As an executive, I want to generate a report so that I can understand which departments need to improve their productivity

Our goal with user stories is to write down a short place holding sentence that will remind developers and customers to hold future conversations.

Why User Stories are better?

1. Comprehension

A way that extensive upfront Requirements Specifications can kill a project is through the inaccuracies of written language.

The shift toward verbal communication of User Stories provides rapid feedback cycles, which leads to greater understanding.

2. Planning

A difference between User Stories and Requirements Specifications is that with the latter the cost of each requirement is not made visible until all the requirements are written down.

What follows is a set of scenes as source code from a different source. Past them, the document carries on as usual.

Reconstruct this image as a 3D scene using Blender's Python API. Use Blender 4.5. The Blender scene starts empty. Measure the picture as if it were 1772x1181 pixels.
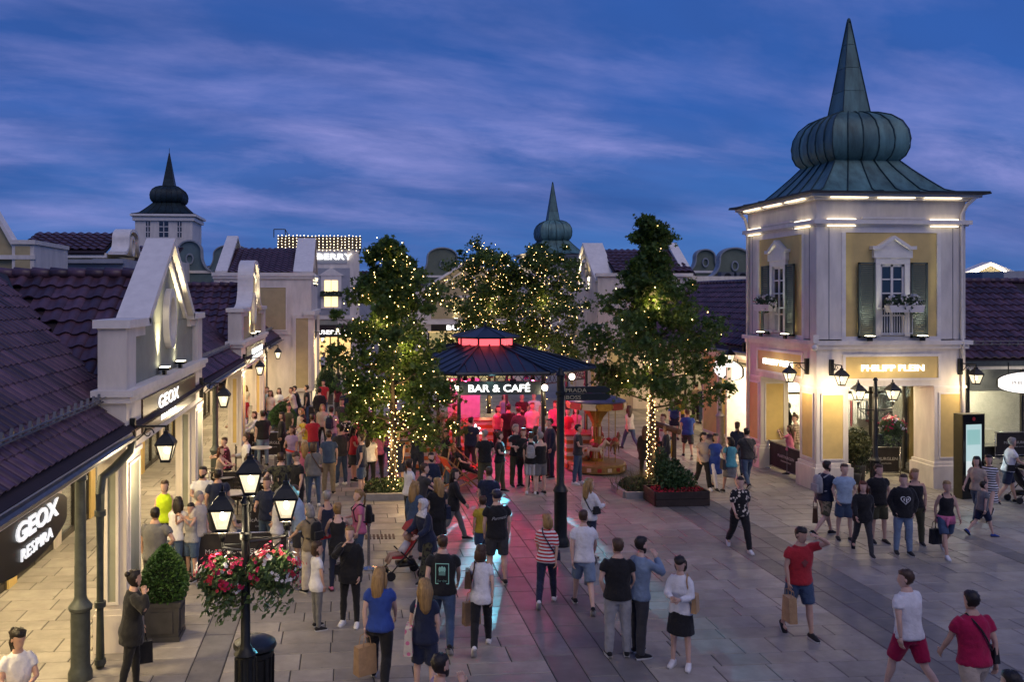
import bpy, bmesh, math, random
from mathutils import Vector, Matrix, noise as mnoise
random.seed(7)
R = math.radians
sc = bpy.context.scene
COL = sc.collection
# ---------------------------------------------------------------- camera
YAW = math.atan(140/1550)
cd = bpy.data.cameras.new('camera'); cam = bpy.data.objects.new('camera', cd); COL.objects.link(cam)
cam.location = (0, 0, 5.5); cam.rotation_euler = (R(90), 0, -YAW)
cd.sensor_width = 36; cd.lens = 1550*36/1772; cd.shift_x = (886-740)/1772; cd.shift_y = -(590.5-515)/1772
cd.clip_start = .1; cd.clip_end = 3000
sc.camera = cam
# ---------------------------------------------------------------- sky, afterglow, exposure
w = bpy.data.worlds.new('World'); sc.world = w; w.use_nodes = True
nt = w.node_tree; N = nt.nodes; L = nt.links
bg = N['Background']; bg.inputs['Strength'].default_value = 1.0
def nd(t, x, **kw):
    n = x.new(t)
    for k, v in kw.items(): setattr(n, k, v)
    return n
def mathn(tree, op, a, b=None, c=None):
    n = tree.nodes.new('ShaderNodeMath'); n.operation = op
    for i, q in enumerate((a, b, c)):
        if q is None: continue
        if isinstance(q, (int, float)): n.inputs[i].default_value = q
        else: tree.links.new(q, n.inputs[i])
    return n.outputs[0]
def mixc(tree, fac, a, b, mode='MIX'):
    n = tree.nodes.new('ShaderNodeMix'); n.data_type = 'RGBA'; n.blend_type = mode
    for i, q in ((0, fac), (6, a), (7, b)):
        if isinstance(q, (int, float)): n.inputs[i].default_value = q
        elif isinstance(q, tuple): n.inputs[i].default_value = q if len(q) == 4 else (*q, 1)
        else: tree.links.new(q, n.inputs[i])
    return n.outputs[2]
def ramp(tree, fac, stops):
    n = tree.nodes.new('ShaderNodeValToRGB'); cr = n.color_ramp
    while len(cr.elements) < len(stops): cr.elements.new(.5)
    for e, (p, c) in zip(cr.elements, stops):
        e.position = p; e.color = (*c, 1) if isinstance(c, tuple) else (c, c, c, 1)
    tree.links.new(fac, n.inputs[0]); return n.outputs[0]
def noise(tree, vec, scale, detail=4, rough=.55, dist=0):
    n = tree.nodes.new('ShaderNodeTexNoise'); n.inputs['Scale'].default_value = scale
    n.inputs['Detail'].default_value = detail; n.inputs['Roughness'].default_value = rough; n.inputs['Distortion'].default_value = dist
    if vec is not None: tree.links.new(vec, n.inputs['Vector'])
    return n.outputs[0]
tc = nd('ShaderNodeTexCoord', N); sp = nd('ShaderNodeSeparateXYZ', N); L.new(tc.outputs['Generated'], sp.inputs[0])
sky = nd('ShaderNodeTexSky', N, sky_type='NISHITA', sun_disc=False)
sky.sun_elevation = R(1.0); sky.sun_rotation = R(200); sky.ozone_density = 6; sky.air_density = 1.2; sky.dust_density = .6
zc = mathn(nt, 'MAXIMUM', sp.outputs[2], 0.0)
den = mathn(nt, 'ADD', zc, .22)
cx = mathn(nt, 'DIVIDE', sp.outputs[0], den); cy = mathn(nt, 'DIVIDE', sp.outputs[1], den)
cv = nd('ShaderNodeCombineXYZ', N)
L.new(mathn(nt, 'MULTIPLY', cx, .70), cv.inputs[0]); L.new(mathn(nt, 'ADD', mathn(nt, 'MULTIPLY', cy, 1.25), mathn(nt, 'MULTIPLY', cx, -.22)), cv.inputs[1])
blue = ramp(nt, zc, [(0, (.098, .225, .52)), (.06, (.057, .163, .47)), (.2, (.034, .110, .385)), (.5, (.028, .094, .345)), (1, (.032, .098, .34))])
blue = mixc(nt, .18, blue, mixc(nt, 1.0, sky.outputs[0], (.09, .12, .22), 'MULTIPLY'))
c1 = ramp(nt, noise(nt, cv.outputs[0], .95, 8, .55, .25), [(.41, 0.0), (.62, 1.0)])
c2 = ramp(nt, noise(nt, cv.outputs[0], 2.4, 8, .6, .3), [(.38, 0.0), (.78, 1.0)])
cd2 = ramp(nt, noise(nt, cv.outputs[0], .8, 5, .55, .3), [(.38, 0.0), (.66, .9)])
dark = mixc(nt, cd2, blue, (.026, .070, .25))
cm = mathn(nt, 'MULTIPLY', mathn(nt, 'MULTIPLY', c1, mathn(nt, 'ADD', mathn(nt, 'MULTIPLY', c2, 1.15), .10)), ramp(nt, zc, [(.03, .08), (.13, .85), (.45, .75), (.8, .4)]))
col = mixc(nt, cm, dark, (.31, .30, .63))
L.new(col, bg.inputs['Color'])
sd = bpy.data.lights.new('sun', 'SUN'); sun = bpy.data.objects.new('sun', sd); COL.objects.link(sun)
sd.energy = .62; sd.angle = R(50); sd.color = (1, .84, .77); sun.rotation_euler = (R(42), 0, R(25))
sc.view_settings.view_transform = 'Standard'; sc.view_settings.look = 'None'; sc.view_settings.exposure = 0.35; sc.view_settings.gamma = 1
sc.cycles.use_denoising = True
sc.cycles.max_bounces = 5; sc.cycles.diffuse_bounces = 3; sc.cycles.glossy_bounces = 3; sc.cycles.transparent_max_bounces = 12; sc.cycles.transmission_bounces = 3
sc.cycles.sample_clamp_indirect = 4; sc.cycles.caustics_reflective = False; sc.cycles.caustics_refractive = False
# ---------------------------------------------------------------- measuring helpers (real positions from bearings)
def ray(px, py):
    r = (px-740)/1550; z = -(py-515)/1550
    return math.sin(YAW)+r*math.cos(YAW), math.cos(YAW)-r*math.sin(YAW), z
def G(px, py, z=0):
    x, y, d = ray(px, py); t = (z-5.5)/d; return x*t, y*t
def WX(px, Y): x, y, d = ray(px, 515); return x*Y/y
def WZ(py, Y, px=740): x, y, d = ray(px, py); return 5.5+d*Y/y
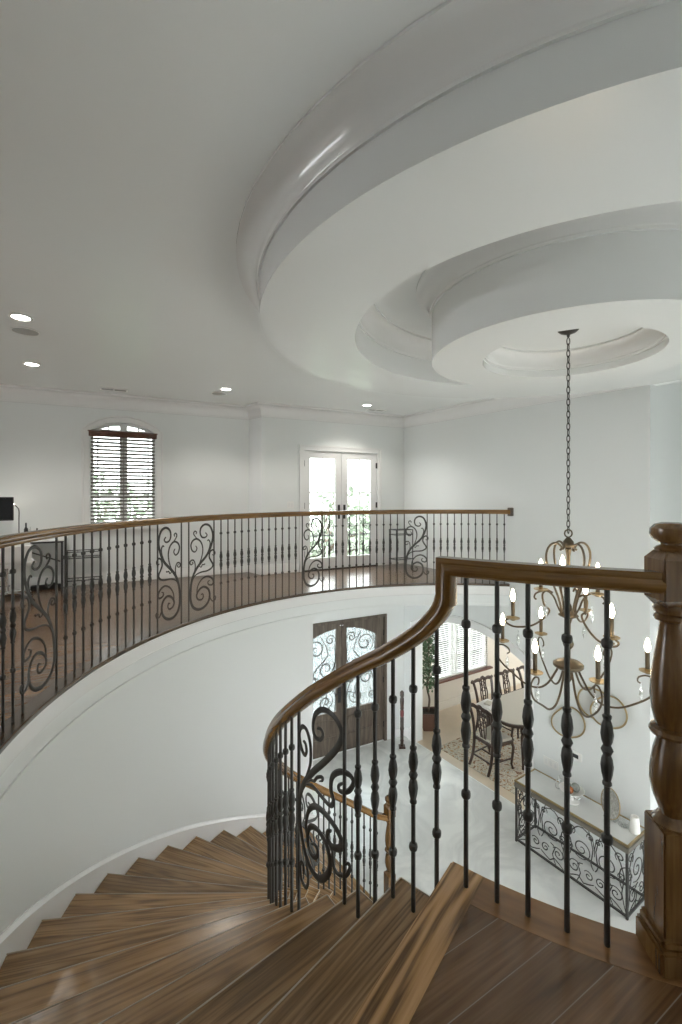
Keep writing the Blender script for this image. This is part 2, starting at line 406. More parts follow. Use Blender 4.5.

With stories, an estimate is associated with each one right up front so that they may be conveniently used for release planning.

3. Resiliency

Change always happens in projects…

  • Users and customers do not generally know exactly what they want
  • Many of the details needed to develop the software become clear only as the system is being developed
  • Product and project changes occur
  • People make mistakes

User Stories embrace change because

  • Do not need to be all written before developers can begin coding the first
  • Encourage deferring details because we can write them at whatever level of detail is appropriate in a given moment.

4. Prioritization

It’s hard to prioritize and work with thousands of sentences all starting with “The system shall…”.
That difficulty usually results in having the user considering 95% of the requirements high priority!

On the opposite, User Stories can be easily ordered by priority.